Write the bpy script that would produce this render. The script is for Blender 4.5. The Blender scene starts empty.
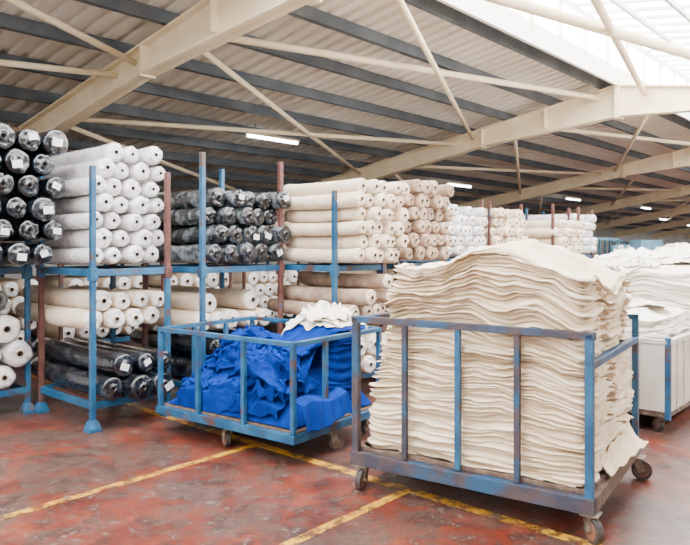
import bpy, math, random
from mathutils import Vector, noise
SN, CS = math.sin(math.radians(42)), math.cos(math.radians(42))
def W(a,b,z): return (SN*a-CS*b, CS*a+SN*b, z)
def nz(x,y=0,z=0): return noise.noise(Vector((x,y,z)))
def sm(e0,e1,x):
    t=max(0,min(1,(x-e0)/(e1-e0))); return t*t*(3-2*t)
def frame(o,ex,ey):
    ex=Vector(ex).normalized();ey=Vector(ey).normalized()
    return lambda x,y,z:(o[0]+ex[0]*x+ey[0]*y, o[1]+ex[1]*x+ey[1]*y, z)

# ================================================================ cloth simulation (sheets dropped one after another)
sc=bpy.context.scene
BL,BD=1.50,1.10
def mk(name,v,f):
    me=bpy.data.meshes.new(name);me.from_pydata(v,[],f);o=bpy.data.objects.new(name,me);sc.collection.objects.link(o);return o
class Sim:
    def __init__(s): s.v=[];s.f=[];s.objs=[]
    def quad(s,a,b,c,d): i=len(s.v);s.v.extend([a,b,c,d]);s.f.append((i,i+1,i+2,i+3))
    def walls(s,x0,x1,y0,y1,z0,z1):
        s.quad((x0,y0,z0),(x0,y1,z0),(x0,y1,z1),(x0,y0,z1));s.quad((x1,y0,z0),(x1,y1,z0),(x1,y1,z1),(x1,y0,z1))
        s.quad((x0,y0,z0),(x1,y0,z0),(x1,y0,z1),(x0,y0,z1));s.quad((x0,y1,z0),(x1,y1,z0),(x1,y1,z1),(x0,y1,z1))
    def field(s,x0,x1,y0,y1,fn,N=40):
        i0=len(s.v)
        for j in range(N+1):
            for i in range(N+1): 
                x=x0+(x1-x0)*i/N;y=y0+(y1-y0)*j/N; s.v.append((x,y,fn(x,y,i/N,j/N)))
        for j in range(N):
            for i in range(N): q=i0+j*(N+1)+i;s.f.append((q,q+1,q+N+2,q+N+1))
    def start(s):
        s.base=mk('collider',s.v,s.f); s.col(s.base,.012)
    def col(s,o,th):
        o.modifiers.new('c','COLLISION');o.collision.thickness_outer=th;o.collision.cloth_friction=25
    def sheet(s,cx,cy,ang,sx,sy,NX,NY,zz,nf,Ax,amp,seed,lim,key=0,bend=.02):
        v=[];f=[];ca,sa=math.cos(ang),math.sin(ang)
        for j in range(NY+1):
            for i in range(NX+1):
                u=i/NX-.5;w=j/NY-.5
                uu=u*sx;ww=w*sy+.05*nz(u*3+seed,w*3)
                x=cx+uu*ca-ww*sa;y=cy+uu*sa+ww*ca
                x=max(lim[0],min(lim[1],x));y=max(lim[2],min(lim[3],y))
                ph=2.5*nz(u*2.2+seed,w*2.2,1)
                z=zz+amp*math.sin(Ax*6.28*w+ph*2)+amp*.7*math.sin(Ax*.7*6.28*u+ph*3)+.3*amp*nz(u*15,w*15,seed)
                v.append((x,y,z))
        for j in range(NY):
            for i in range(NX): q=j*(NX+1)+i;f.append((q,q+1,q+NX+2,q+NX+1))
        cl=mk('cloth',v,f)
        m=cl.modifiers.new('cl','CLOTH');t=m.settings
        t.quality=5;t.mass=.4;t.tension_stiffness=8;t.compression_stiffness=8;t.shear_stiffness=3;t.bending_stiffness=bend;t.air_damping=1
        m.collision_settings.collision_quality=2;m.collision_settings.distance_min=.008
        m.point_cache.frame_start=1;m.point_cache.frame_end=nf
        for fr in range(1,nf+1): sc.frame_set(fr)
        dg=bpy.context.evaluated_depsgraph_get();me=bpy.data.meshes.new_from_object(cl.evaluated_get(dg))
        bpy.data.objects.remove(cl);sc.frame_set(1)
        o=bpy.data.objects.new('h',me);sc.collection.objects.link(o);s.col(o,.006);s.objs.append((o,key))
    def finish(s):
        out={}
        for o,key in s.objs:
            vv,ff=out.setdefault(key,([],[])); n=len(vv)
            vv.extend([tuple(p.co) for p in o.data.vertices]); ff.extend([tuple(i+n for i in p.vertices) for p in o.data.polygons])
            bpy.data.objects.remove(o)
        bpy.data.objects.remove(s.base)
        return out
def bmound(x,y,u,w):
    h=.15+.24*sm(0,.3,u)*sm(1,.6,u)*sm(0,.5,w)+.10*w+.05*nz(x*3,y*3)
    return .25+max(0,h*min(1,7*min(u,1-u,w,1-w)))
S=Sim(); S.walls(.035,BL-.035,.035,BD-.035,.25,2.2)
S.field(.03,BL-.03,.03,BD-.03,bmound)
mound=(list(S.v[16:]),[tuple(i-16 for i in f) for f in S.f[4:]])
S.field(.06,.58,.60,1.02,lambda x,y,u,w:.90 if 0.02<u<.98 and 0.02<w<.98 else .25,N=16)
S.start()
lim=(.07,BL-.07,.07,BD-.07)
S.sheet(BL/2,BD/2,0,BL*.9,BD*.86,90,66,1.0,24,6,.04,1,lim)
rs=random.Random(4)
spots=[(1.15,.36),(.80,.33),(.38,.30),(1.1,.66),(.85,.6),(.36,.30),(1.15,.45),(.90,.40),(.60,.33),(.36,.27),(1.2,.6),(.9,.62)]
for k,(cx,cy) in enumerate(spots):
    S.sheet(cx,cy,rs.uniform(-.3,.35),rs.uniform(.55,.72),rs.uniform(.36,.46),54,40,1.02+k*.012,22,rs.choice((3,4,5)),.045,k*3.7+5,lim)
S.sheet(.34,.70,.05,.66,.80,54,58,1.14,24,2,.02,77,(.06,BL-.06,.06,BD-.06))
S.sheet(.34,.86,.1,.60,.46,56,44,1.22,22,4,.04,91,(.07,.75,.48,BD-.07),key=1)
S.sheet(.42,.82,-.3,.58,.42,50,40,1.26,22,4,.045,97,(.07,.80,.48,BD-.07),key=1)
S.sheet(.34,.84,.5,.52,.40,50,40,1.30,22,5,.05,99,(.07,.80,.48,BD-.07),key=1)
SIMB=S.finish()
n0=len(SIMB[0][0]); SIMB[0][0].extend(mound[0]); SIMB[0][1].extend([tuple(i+n0 for i in f) for f in mound[1]])
def inside(data,x0,x1,y0,y1):
    vv,ff=data; out=[]
    for i,(x,y,z) in enumerate(vv):
        n=.012*nz(x*9,y*9,z*9)
        xx=max(x0+n,min(x1+n,x)); yy=max(y0+n,min(y1+n,y)); out.append((xx,yy,max(.252,z)))
    return (out,ff)
SIMB[0]=inside(SIMB[0],.04,BL-.04,.04,BD-.04); SIMB[1]=inside(SIMB[1],.04,BL-.04,.04,BD-.04)
S=Sim(); S.field(-.7,.7,-.75,.75,lambda x,y,u,w:(1.0+.10*nz(x*2,y*2,4)+.10*(1-(2*u-1)**2)) if .05<u<.95 and .05<w<.95 else .80,N=36)
S.start()
for k in range(4):
    S.sheet(rs.uniform(-.2,.2),rs.uniform(-.25,.25),rs.uniform(-.6,.6),1.0,.85,60,50,1.32+.02*k,22,rs.choice((3,4,5)),.05,k*5.1+40,(-.66,.66,-.72,.72))
SIMW=S.finish()

# ---------------------------------------------------------------- materials
def mat(name, c1, c2=None, scale=4, rough=.7, bump=0, bscale=30, thr=(.4,.6), metal=0, tint=False,
        emit=None, c3=None, s3=1.0, thr3=(.55,.7), stretch=(1,1,1), sheen=0, detail=4, spec=.5, coat=0):
    m=bpy.data.materials.new(name); m.use_nodes=True
    nt=m.node_tree; N=nt.nodes; L=nt.links
    p=N['Principled BSDF']; p.inputs['Roughness'].default_value=rough; p.inputs['Metallic'].default_value=metal
    p.inputs['Specular IOR Level'].default_value=spec
    if coat: p.inputs['Coat Weight'].default_value=coat;p.inputs['Coat Roughness'].default_value=.08
    tc=N.new('ShaderNodeTexCoord'); mp=N.new('ShaderNodeMapping'); mp.inputs['Scale'].default_value=stretch
    L.new(tc.outputs['Object'],mp.inputs['Vector'])
    n=N.new('ShaderNodeTexNoise'); n.inputs['Scale'].default_value=scale; n.inputs['Detail'].default_value=detail
    L.new(mp.outputs['Vector'],n.inputs['Vector'])
    r=N.new('ShaderNodeValToRGB'); c2=c2 or c1
    r.color_ramp.elements[0].position=thr[0]; r.color_ramp.elements[0].color=(*c1,1)
    r.color_ramp.elements[1].position=thr[1]; r.color_ramp.elements[1].color=(*c2,1)
    L.new(n.outputs['Fac'],r.inputs['Fac']); out=r.outputs['Color']
    if c3:
        n3=N.new('ShaderNodeTexNoise'); n3.inputs['Scale'].default_value=s3; n3.inputs['Detail'].default_value=6
        L.new(mp.outputs['Vector'],n3.inputs['Vector'])
        r3=N.new('ShaderNodeValToRGB'); r3.color_ramp.elements[0].position=thr3[0]; r3.color_ramp.elements[1].position=thr3[1]
        L.new(n3.outputs['Fac'],r3.inputs['Fac'])
        mx=N.new('ShaderNodeMixRGB'); mx.inputs['Color2'].default_value=(*c3,1)
        L.new(r3.outputs['Color'],mx.inputs['Fac']); L.new(out,mx.inputs['Color1']); out=mx.outputs['Color']
    if tint:
        at=N.new('ShaderNodeAttribute'); at.attribute_name='tint'
        mx=N.new('ShaderNodeMixRGB'); mx.blend_type='MULTIPLY'; mx.inputs['Fac'].default_value=1
        L.new(out,mx.inputs['Color1']); L.new(at.outputs['Color'],mx.inputs['Color2']); out=mx.outputs['Color']
    L.new(out,p.inputs['Base Color'])
    if bump:
        nb=N.new('ShaderNodeTexNoise'); nb.inputs['Scale'].default_value=bscale; nb.inputs['Detail'].default_value=5
        L.new(mp.outputs['Vector'],nb.inputs['Vector'])
        bp=N.new('ShaderNodeBump'); bp.inputs['Strength'].default_value=bump; bp.inputs['Distance'].default_value=.02
        L.new(nb.outputs['Fac'],bp.inputs['Height']); L.new(bp.outputs['Normal'],p.inputs['Normal'])
        if coat: L.new(bp.outputs['Normal'],p.inputs['Coat Normal'])
    if emit:
        p.inputs['Emission Color'].default_value=(*emit[0],1); p.inputs['Emission Strength'].default_value=emit[1]
    return m
M={}
M['blue']=mat('blue_paint',(.008,.068,.155),(.018,.11,.23),6,.4,.2,40,c3=(.08,.045,.04),s3=7,thr3=(.57,.66))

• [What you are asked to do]
Search the listing above for the string "scene". Copy every line that contains it.

• [Finished task]
Write the bpy script that would produce this render. The script is for Blender 4.5. The Blender scene starts empty.
sc=bpy.context.scene